We have seen the true greatness of the Church, which lives in the rich diversity of its members in union with its one Head, Christ, “the shepherd and protector” (1 Pet 2:25) of our souls.

She is the womb from which we were born and at the same time the flock (Jn 21:15-17), the field (cf. Mk 4:1-20) entrusted to us to protect and cultivate, to nourish with the sacraments of salvation and to make fruitful by our sowing the seed of the Word, so that, steadfast in unity and enthusiastic in mission, she may go forward, like the Israelites in the desert, in the shadow of the cloud and in the light of God’s fire (cf. Ex 13:21).

In this regard, I would like us today to renew together our complete commitment to the path that the universal Church has been following for decades now, in the wake of the Second Vatican Council.
Pope Francis has set it out masterfully and concretely in the Apostolic Exhortation Evangelii Gaudium, from which I would like to highlight some fundamental points::
the return to the primacy of Christ in proclamation (cf. No. 11);
the missionary conversion of the whole Christian community (cf. No. 9);
growth of collegiality and synodality (cf. No. 33);
attention to the sensus fidei (cf. Nos. 119-120), especially in its most authentic and inclusive forms, such as popular piety (cf. No. 123);
loving concern for the least and the rejected (cf. No. 53);
courageous and trusting dialogue with the contemporary world in its various components and realities (cf. No. 84; Second Vatican Ecumenical Council, Pastoral Constitution Gaudium et Spes, 1-2).

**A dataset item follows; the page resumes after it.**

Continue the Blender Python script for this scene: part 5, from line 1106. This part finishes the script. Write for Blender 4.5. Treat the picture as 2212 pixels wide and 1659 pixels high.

These are evangelical principles which have always inspired and guided the life and activity of the Family of God.
In these values, the merciful face of the Father has been revealed and continues to be revealed in his incarnate Son, the ultimate hope of all who sincerely seek truth, justice, peace and fraternity (cf. Benedict XVI, Spe Salvi, 2; Francis, Spes Non Confundit, 3).

I felt called to continue along this same path,  and I chose to take the name Leo XIV.
There are different reasons for this, but mainly because Pope Leo XIII in his historic Encyclical Rerum Novarum addressed the social question in the context of the first great industrial revolution.
In our time, the Church offers to everyone the treasury of her social doctrine in response to another industrial revolution and to developments in the field of artificial intelligence which pose new challenges for the defense of human dignity, justice and labor.

Dear brothers, I would like to conclude the first part of our meeting by making my own – and proposing to you too – the hope expressed by St. Paul VI at the inauguration of his Petrine Ministry in 1963: “May it spread throughout the whole world like a great flame of faith and love kindled in all men and women of good will. May it illuminate on paths of mutual cooperation and bless humanity abundantly, now and always, with the power of God, without whose help nothing is valid, nothing is holy” (Message Qui Fausto Die addressed to the entire human family, 22 June 1963).

May these also be our sentiments, to be translated into prayer and commitment, with the help of the Lord. Thank you!